Another thing about the detention centers is that this isn’t a new practice for the US – we did it in 1942 and we’ve been doing it to the folks who should have tossed our forefathers back in the ocean for 200 years. That’s not a new thought, but we’ve gone for several decades (those of us who don’t live too closely to the Res) not thinking too hard about Native Americans and their various detentions in the US and thinking that Japanese relocation was an aberration we were rightly ashamed of. As such, we could point to other countries’ use of detention and say, ‘We Americans don’t do that – we’ve moved beyond such horrible things.‘ We could claim (as long as one didn’t look too closely at the topography) a certain moral high ground with regards to folks like the Chinese, who are (claiming to be) backing away from detaining up to a million Uighur in camps in the Xinjiang region.

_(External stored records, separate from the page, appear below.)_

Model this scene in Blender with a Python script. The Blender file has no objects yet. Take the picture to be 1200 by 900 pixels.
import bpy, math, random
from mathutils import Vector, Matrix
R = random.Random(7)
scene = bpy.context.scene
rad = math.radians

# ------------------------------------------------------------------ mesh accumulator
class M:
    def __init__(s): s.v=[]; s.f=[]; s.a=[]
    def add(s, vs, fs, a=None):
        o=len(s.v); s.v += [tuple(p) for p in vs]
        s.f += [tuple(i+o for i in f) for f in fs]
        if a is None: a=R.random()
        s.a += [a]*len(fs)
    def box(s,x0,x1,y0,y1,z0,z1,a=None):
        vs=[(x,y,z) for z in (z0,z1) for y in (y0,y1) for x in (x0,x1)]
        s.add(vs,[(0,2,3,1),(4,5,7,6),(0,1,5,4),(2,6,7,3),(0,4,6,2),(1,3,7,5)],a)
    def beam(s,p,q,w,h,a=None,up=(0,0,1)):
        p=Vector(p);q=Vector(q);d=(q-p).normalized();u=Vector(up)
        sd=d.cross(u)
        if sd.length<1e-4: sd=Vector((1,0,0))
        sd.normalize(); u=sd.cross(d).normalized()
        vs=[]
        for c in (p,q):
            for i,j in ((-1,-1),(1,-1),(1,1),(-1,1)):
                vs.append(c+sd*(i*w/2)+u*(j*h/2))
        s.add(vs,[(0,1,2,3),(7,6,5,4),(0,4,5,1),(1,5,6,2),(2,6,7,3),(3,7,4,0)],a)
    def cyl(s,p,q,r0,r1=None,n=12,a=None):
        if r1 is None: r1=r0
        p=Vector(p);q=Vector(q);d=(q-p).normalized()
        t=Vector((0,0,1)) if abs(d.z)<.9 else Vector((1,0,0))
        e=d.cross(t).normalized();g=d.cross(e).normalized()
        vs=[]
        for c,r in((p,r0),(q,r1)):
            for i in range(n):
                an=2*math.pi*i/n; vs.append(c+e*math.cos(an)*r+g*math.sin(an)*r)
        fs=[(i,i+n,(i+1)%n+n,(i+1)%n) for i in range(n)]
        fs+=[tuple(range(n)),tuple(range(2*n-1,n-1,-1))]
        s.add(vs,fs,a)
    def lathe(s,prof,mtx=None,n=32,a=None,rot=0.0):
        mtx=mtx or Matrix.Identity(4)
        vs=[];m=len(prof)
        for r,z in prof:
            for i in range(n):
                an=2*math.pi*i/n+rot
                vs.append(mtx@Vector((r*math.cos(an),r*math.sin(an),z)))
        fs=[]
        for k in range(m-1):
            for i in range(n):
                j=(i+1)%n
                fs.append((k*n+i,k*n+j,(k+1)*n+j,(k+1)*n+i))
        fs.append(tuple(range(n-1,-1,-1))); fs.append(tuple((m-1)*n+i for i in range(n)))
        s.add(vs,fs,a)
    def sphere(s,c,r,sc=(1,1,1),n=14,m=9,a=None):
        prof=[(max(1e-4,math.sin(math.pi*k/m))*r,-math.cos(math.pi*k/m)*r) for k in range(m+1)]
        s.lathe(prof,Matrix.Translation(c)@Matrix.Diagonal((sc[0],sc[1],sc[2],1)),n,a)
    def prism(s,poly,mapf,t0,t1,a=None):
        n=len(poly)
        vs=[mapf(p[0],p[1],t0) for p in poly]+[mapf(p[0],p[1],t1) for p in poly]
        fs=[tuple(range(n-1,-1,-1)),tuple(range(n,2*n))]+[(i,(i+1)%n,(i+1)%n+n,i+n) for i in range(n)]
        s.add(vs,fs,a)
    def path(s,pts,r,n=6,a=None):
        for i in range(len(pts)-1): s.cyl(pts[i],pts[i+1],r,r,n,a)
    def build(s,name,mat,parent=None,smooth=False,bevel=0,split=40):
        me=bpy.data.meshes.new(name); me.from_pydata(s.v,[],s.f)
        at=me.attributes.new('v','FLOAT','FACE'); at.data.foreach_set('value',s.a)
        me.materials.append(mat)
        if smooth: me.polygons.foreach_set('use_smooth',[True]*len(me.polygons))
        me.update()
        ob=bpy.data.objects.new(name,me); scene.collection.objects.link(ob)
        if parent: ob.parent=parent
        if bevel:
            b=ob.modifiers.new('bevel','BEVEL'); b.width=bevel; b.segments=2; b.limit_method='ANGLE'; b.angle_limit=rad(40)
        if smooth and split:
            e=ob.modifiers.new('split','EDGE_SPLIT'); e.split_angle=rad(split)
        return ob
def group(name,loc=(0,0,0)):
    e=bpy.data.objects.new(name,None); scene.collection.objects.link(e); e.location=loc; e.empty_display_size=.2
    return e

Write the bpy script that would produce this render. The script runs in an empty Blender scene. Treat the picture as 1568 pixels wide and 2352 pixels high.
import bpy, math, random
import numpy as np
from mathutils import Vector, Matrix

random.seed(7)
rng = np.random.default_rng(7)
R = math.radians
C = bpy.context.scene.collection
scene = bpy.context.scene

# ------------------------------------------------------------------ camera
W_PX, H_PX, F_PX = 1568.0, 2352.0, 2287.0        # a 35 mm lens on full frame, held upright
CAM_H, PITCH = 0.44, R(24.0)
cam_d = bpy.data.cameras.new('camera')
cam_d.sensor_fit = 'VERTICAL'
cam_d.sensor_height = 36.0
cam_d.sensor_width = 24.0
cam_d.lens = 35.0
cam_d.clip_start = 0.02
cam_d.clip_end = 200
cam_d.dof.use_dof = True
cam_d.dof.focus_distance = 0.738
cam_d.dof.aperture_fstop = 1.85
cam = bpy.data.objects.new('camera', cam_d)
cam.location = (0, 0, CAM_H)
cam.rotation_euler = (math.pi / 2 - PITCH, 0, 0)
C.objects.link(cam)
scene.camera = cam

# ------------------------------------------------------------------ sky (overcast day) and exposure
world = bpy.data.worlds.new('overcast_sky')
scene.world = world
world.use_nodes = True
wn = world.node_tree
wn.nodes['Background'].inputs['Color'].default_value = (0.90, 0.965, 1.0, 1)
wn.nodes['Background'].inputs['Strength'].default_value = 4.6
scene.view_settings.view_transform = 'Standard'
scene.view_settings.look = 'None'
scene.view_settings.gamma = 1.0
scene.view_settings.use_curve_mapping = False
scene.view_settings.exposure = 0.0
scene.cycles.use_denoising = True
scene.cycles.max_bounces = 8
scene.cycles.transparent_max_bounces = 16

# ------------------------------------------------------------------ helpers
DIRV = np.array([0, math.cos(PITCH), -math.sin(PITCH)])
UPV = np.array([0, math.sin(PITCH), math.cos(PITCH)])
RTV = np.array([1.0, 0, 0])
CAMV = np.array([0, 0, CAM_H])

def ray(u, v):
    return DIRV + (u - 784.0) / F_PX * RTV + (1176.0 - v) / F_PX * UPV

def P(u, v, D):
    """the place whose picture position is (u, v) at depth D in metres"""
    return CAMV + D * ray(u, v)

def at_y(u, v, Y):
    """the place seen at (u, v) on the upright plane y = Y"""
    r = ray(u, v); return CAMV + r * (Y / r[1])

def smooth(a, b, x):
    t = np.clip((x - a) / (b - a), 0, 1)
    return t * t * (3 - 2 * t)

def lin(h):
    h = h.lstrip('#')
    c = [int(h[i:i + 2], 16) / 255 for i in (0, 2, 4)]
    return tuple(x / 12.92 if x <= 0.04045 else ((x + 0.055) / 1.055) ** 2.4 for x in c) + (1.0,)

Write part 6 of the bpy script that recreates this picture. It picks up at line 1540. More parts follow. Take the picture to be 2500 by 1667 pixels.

Whether they’re actually doing it is a different matter, but from a PR perspective, Beijing wants the moral high ground.

For those in the detention centers, in Kushner’s apartment buildings, or shouldering student loan debt, the line between sadism and offhand cruelty is very fine. If the US were claiming something like political reeducation, I’d address that too, but that doesn’t seem to be part of the current plan with regards our detention centers.